FOSROC CHEMICALS (INDIA) PRIVATE LIMITED v. STATE OF KARNATAKA.
2008-06-09
RAVI MALIMATH, V.GOPALA GOWDA
body2008
DigiLaw.ai
ORDER V. GOPALA GOWDA, J. - This revision petition is filed by the assessee questioning the correctness of the order dated September 4, 2007 passed by the Karnataka Appellate Tribunal (hereinafter called as, "the Tribunal", in short) in STA No. 1655/2004 urging various grounds in support of the following questions of law framed in the memorandum of revision petition : (i) Whether, on the facts and in the circumstances of the case, the Appellate Tribunal was right in law in passing the order in the manner it did ? (ii) Whether, on the facts and in the circumstances of the case, the Appellate Tribunal was right in not applying the judgment of this honourable court in the case of Deepam Silk International [2004] 134 STC 337 ? (iii) Whether, on the facts and in the circumstances of the case, the Appellate Tribunal was justified in holding that the notifications in question issued under the Act cannot be given effect to from the earlier period prior to the date of the notifications ? (iv) Whether, on facts and in the circumstances of the case, the Appellate Tribunal's order is in accordance with law ? The assessee has placed reliance upon the exemption notification dated January 1, 2000, issued by the State Government under section 8A of the Karnataka Sales Tax Act ("the KST Act") exempting payment of turnover tax under section 6B of the Act by a dealer and another notification relating to sale or purchase of goods enumerated therein. The assessing officer passed assessment order under section 12(3) of the Act read with rule 18(3) of the Rules framed thereunder by overruling the objections filed by the assessee and fastened the liability on the assessee for payment of turnover tax. The correctness of the same was questioned before the first appellate authority-Joint Commissioner of Commercial Taxes (Appeals), who concurred with the findings recorded by the assessing authority and by assigning reasons dismissed the appeal by his order dated April 12, 2004. The correctness of the same was questioned by the assessee by filing second appeal before the Tribunal. The Tribunal has confirmed with the findings of the assessing authority and first appellate authority and rejected the contention of the assessee and held that the exemption notifications have no retrospective effect.

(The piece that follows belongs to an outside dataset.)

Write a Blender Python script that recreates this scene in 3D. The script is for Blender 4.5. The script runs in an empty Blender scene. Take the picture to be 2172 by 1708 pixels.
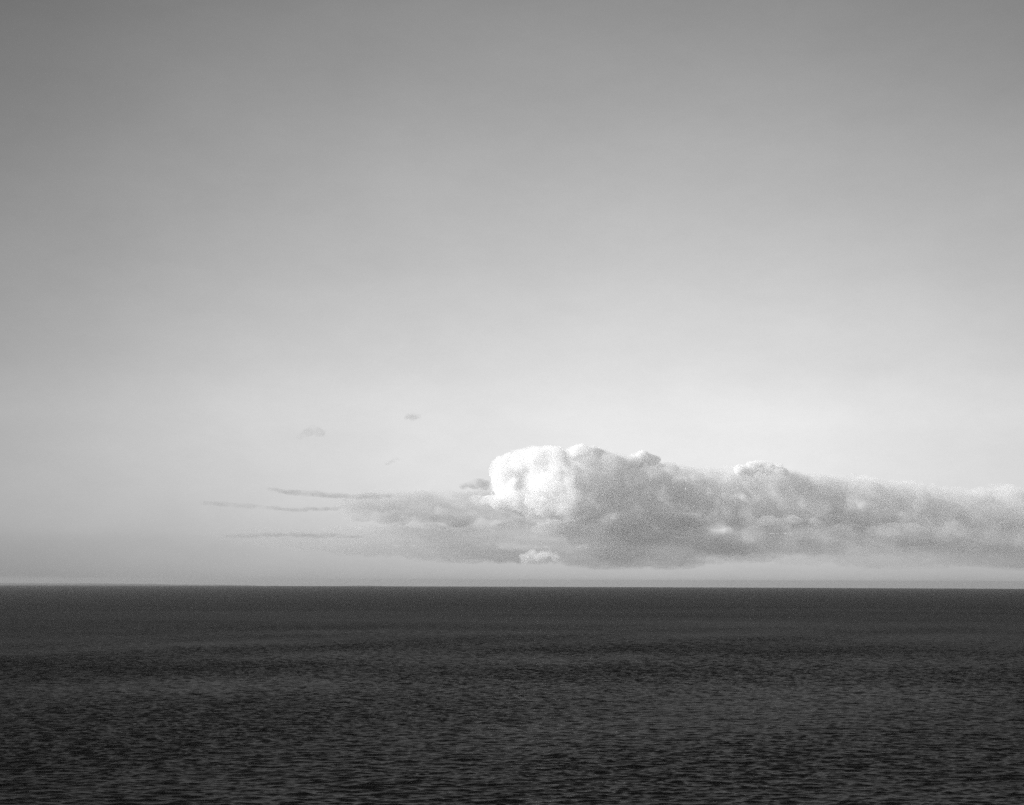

The correctness of the same was questioned by the assessee by filing second appeal before the Tribunal. The Tribunal has confirmed with the findings of the assessing authority and first appellate authority and rejected the contention of the assessee and held that the exemption notifications have no retrospective effect. The correctness of the findings of the authorities below is questioned in this revision petition placing reliance upon the decision of this court in Deepam Silk International v. State of Karnataka reported in [2004] 134 STC 337 and the decision of the apex court in the case of Mathra Parshad and Sons v. State of Punjab reported in [1962] 13 STC 180. It is contended that in the absence of specifying the effective date of the exemption notification, if it is issued in the middle of the assessment year, it dates back to the assessment year. The said contention has been negatived by the first appellate authority by recording its valid reasons in the order impugned before the Tribunal. The Tribunal has examined the said contention and held that in the exemption notification it is clearly mentioned that the benefit is available with immediate effect, that is, from the date of notification dated January 1, 2000 but whereas the assessee is claiming the said benefit retrospectively with effect from April 1, 1999. It is thus clear that the exemption granted in the said notification was prospective from the date of issuance of the notification and the same cannot be extended to a back period. Therefore, the Tribunal has rightly held that the decision in Deepam Silk case [2004] 134 STC 337 has no application to the case on hand. Even the decision of the apex court pressed into service before us has no application to the fact-situation. The claim of the assessee is wholly untenable in law. The order passed by the assessing officer, affirmed by the first appellate authority and confirmed by the Tribunal are in conformity with the provisions of the Act and the exemption notification. The authorities have rightly rejected the contention of the assessee and we do not find any ground to interfere with the same. The questions of law framed in the memorandum of revision petition do not arise. The revision petition is devoid of merit and liable to be dismissed. Accordingly, the revision petition is dismissed.